Em sentido análogo, apurações do Instituto de Estudos para o Desenvolvimento Industrial (Iedi), mostram que a rentabilidade (lucro/patrimônio líquido), de uma amostra de 101 companhias industriais caiu para 10,0% no primeiro semestre de 2006, contra 13,9%, 11,6% e 11,9%, respectivamente, no mesmo período de 2005, 2004 e 2003 puxadas pelos ramos de alimentos, siderurgia, material aeronáutico, papel e celulose e química.

A compressão da rentabilidade constitui fator decisivo ao encolhimento dos projetos em ampliação do estoque de capital fixo, especialmente se forem levados em conta a fragilização dos mecanismos de financiamento dos investimentos de longo prazo, a natureza embrionária do mercado de capitais brasileiro e, conseqüentemente, o forte peso dos recursos próprios para a geração de excedentes das empresas.
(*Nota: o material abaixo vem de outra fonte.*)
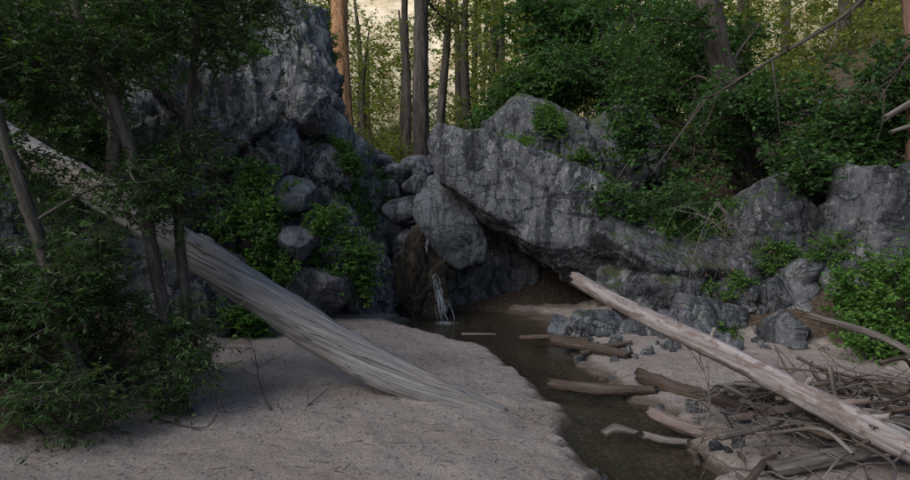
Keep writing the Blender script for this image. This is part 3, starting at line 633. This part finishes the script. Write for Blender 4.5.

Some-se a isso a progressividade da estrutura tributária (prejudicial à produção, ao investimento e ao emprego) e a insuficiência de programas de investimento em inovação educação fundamental (em benefício do ensino superior).

Nesse contexto, mesmo tendo em conta a deterioração fiscal do Estado brasileiro e a necessidade de o setor privado participar mais ativamente da execução de blocos de inversões pesadas, cumpriria sublinhar que as reduzidas taxas de retorno e o longo período de maturação dos projetos em infra-estrutura e em bens intermediários recomendariam ações públicas diretas ou indiretas (via Parceira Público Privadas) de apreciável envergadura.

Curiosamente, o desate desse nó não afigura-se tão complicado. Na verdade, a sintonia fina entre empreendimentos públicos e privados poderia derivar da troca da visão conjuntural da gestão econômica, formada pela perseguição da combinação entre metas de inflação (Banco Central), superávit fiscal primário (Fazenda) e recordes de arrecadação (Receita Federal), por ingredientes estruturais de natureza macro e micro.

Do ângulo macro, aflora a premência na diminuição dos encargos da dívida mobiliária do Tesouro (via redução de juros e/ou conversão de passivos do Estado em investimentos, por meio do redirecionamento de recursos para o circuito da produção sem calotes), no controle dos fluxos de capitais especulativos (proposta de Yoshiaki Nakano, assessor do candidato derrotado no segundo turno das eleições presidenciais), na concretização do ajuste fiscal pelo encolhimento das despesas correntes nas diferentes esferas da administração pública, e no aprimoramento do sistema educacional.

Do vértice micro, surge o recuo dos juros e dos tributos, para reduzir o grau de apropriação do patrimônio público pela classe dos rentistas, e do rompimento dos pontos de estrangulamento infra-estruturais como elementos indispensáveis à recuperação da rentabilidade dos projetos. A concentração do crédito em poder dos dez maiores bancos atuantes no país saltou de 73,9% para 84,8% do montante total de recursos entre junho de 2002 e junho de 2006.

Gilmar Mendes Lourenço é economista, coordenador do curso de Ciências Econômicas da UniFAE – Centro Universitário – FAE Business School.